--- BEGIN ---
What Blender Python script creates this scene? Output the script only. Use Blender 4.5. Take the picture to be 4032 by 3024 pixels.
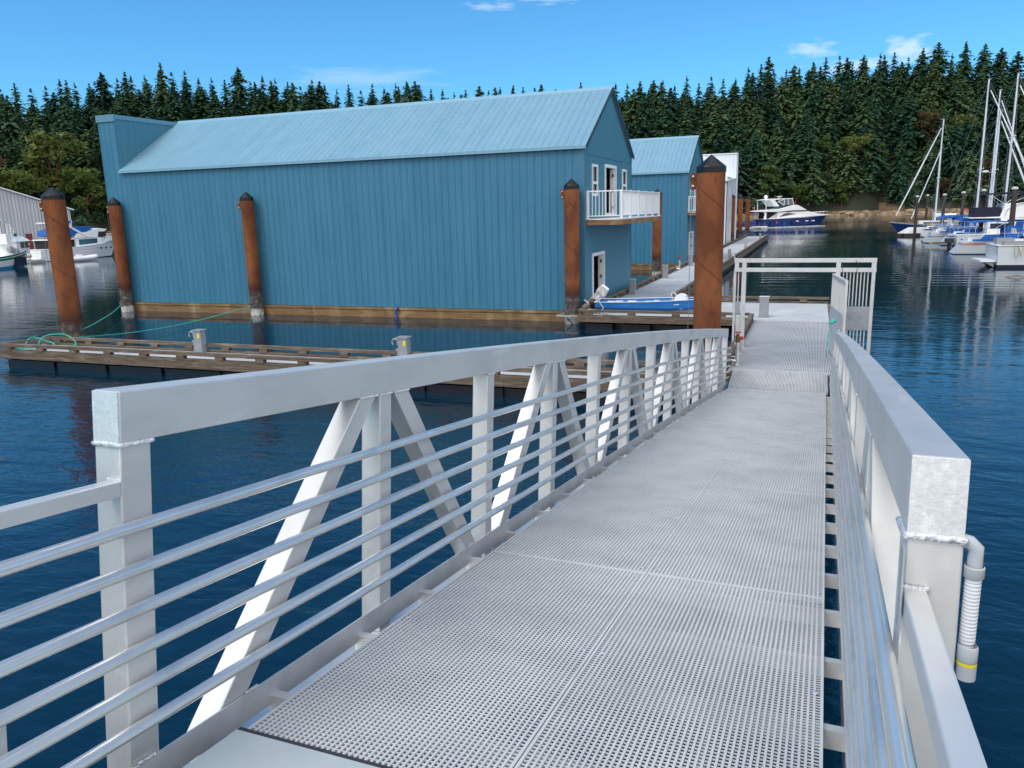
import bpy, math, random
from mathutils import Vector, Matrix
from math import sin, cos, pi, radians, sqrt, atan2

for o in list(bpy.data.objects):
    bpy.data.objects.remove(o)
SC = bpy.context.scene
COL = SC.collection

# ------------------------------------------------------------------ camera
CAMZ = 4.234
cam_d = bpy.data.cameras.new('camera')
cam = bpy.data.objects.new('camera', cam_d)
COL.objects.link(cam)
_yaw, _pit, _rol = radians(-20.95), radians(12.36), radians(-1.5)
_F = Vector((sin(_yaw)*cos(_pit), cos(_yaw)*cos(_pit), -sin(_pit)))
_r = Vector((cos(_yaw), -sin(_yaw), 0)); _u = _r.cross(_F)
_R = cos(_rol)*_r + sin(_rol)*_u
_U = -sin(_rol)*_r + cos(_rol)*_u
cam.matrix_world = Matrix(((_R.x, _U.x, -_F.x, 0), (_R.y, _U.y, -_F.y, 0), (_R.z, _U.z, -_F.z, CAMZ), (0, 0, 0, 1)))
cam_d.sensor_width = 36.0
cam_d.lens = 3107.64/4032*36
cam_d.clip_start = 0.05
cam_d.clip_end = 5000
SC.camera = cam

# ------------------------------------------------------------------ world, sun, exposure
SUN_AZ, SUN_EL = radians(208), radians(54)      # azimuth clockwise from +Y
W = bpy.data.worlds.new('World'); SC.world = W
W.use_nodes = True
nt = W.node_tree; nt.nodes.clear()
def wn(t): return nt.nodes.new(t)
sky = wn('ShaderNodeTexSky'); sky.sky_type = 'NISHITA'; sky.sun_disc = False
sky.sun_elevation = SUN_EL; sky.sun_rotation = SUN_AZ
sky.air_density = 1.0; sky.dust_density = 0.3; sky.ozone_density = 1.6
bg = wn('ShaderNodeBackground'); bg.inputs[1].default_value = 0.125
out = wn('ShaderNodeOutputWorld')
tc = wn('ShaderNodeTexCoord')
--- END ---
## Exercise
Reproduce the material above in full and without alteration, but skip all pictures.

## Output
What Blender Python script creates this scene? Output the script only. Use Blender 4.5. Take the picture to be 4032 by 3024 pixels.
import bpy, math, random
from mathutils import Vector, Matrix
from math import sin, cos, pi, radians, sqrt, atan2

for o in list(bpy.data.objects):
    bpy.data.objects.remove(o)
SC = bpy.context.scene
COL = SC.collection

# ------------------------------------------------------------------ camera
CAMZ = 4.234
cam_d = bpy.data.cameras.new('camera')
cam = bpy.data.objects.new('camera', cam_d)
COL.objects.link(cam)
_yaw, _pit, _rol = radians(-20.95), radians(12.36), radians(-1.5)
_F = Vector((sin(_yaw)*cos(_pit), cos(_yaw)*cos(_pit), -sin(_pit)))
_r = Vector((cos(_yaw), -sin(_yaw), 0)); _u = _r.cross(_F)
_R = cos(_rol)*_r + sin(_rol)*_u
_U = -sin(_rol)*_r + cos(_rol)*_u
cam.matrix_world = Matrix(((_R.x, _U.x, -_F.x, 0), (_R.y, _U.y, -_F.y, 0), (_R.z, _U.z, -_F.z, CAMZ), (0, 0, 0, 1)))
cam_d.sensor_width = 36.0
cam_d.lens = 3107.64/4032*36
cam_d.clip_start = 0.05
cam_d.clip_end = 5000
SC.camera = cam

# ------------------------------------------------------------------ world, sun, exposure
SUN_AZ, SUN_EL = radians(208), radians(54)      # azimuth clockwise from +Y
W = bpy.data.worlds.new('World'); SC.world = W
W.use_nodes = True
nt = W.node_tree; nt.nodes.clear()
def wn(t): return nt.nodes.new(t)
sky = wn('ShaderNodeTexSky'); sky.sky_type = 'NISHITA'; sky.sun_disc = False
sky.sun_elevation = SUN_EL; sky.sun_rotation = SUN_AZ
sky.air_density = 1.0; sky.dust_density = 0.3; sky.ozone_density = 1.6
bg = wn('ShaderNodeBackground'); bg.inputs[1].default_value = 0.125
out = wn('ShaderNodeOutputWorld')
tc = wn('ShaderNodeTexCoord')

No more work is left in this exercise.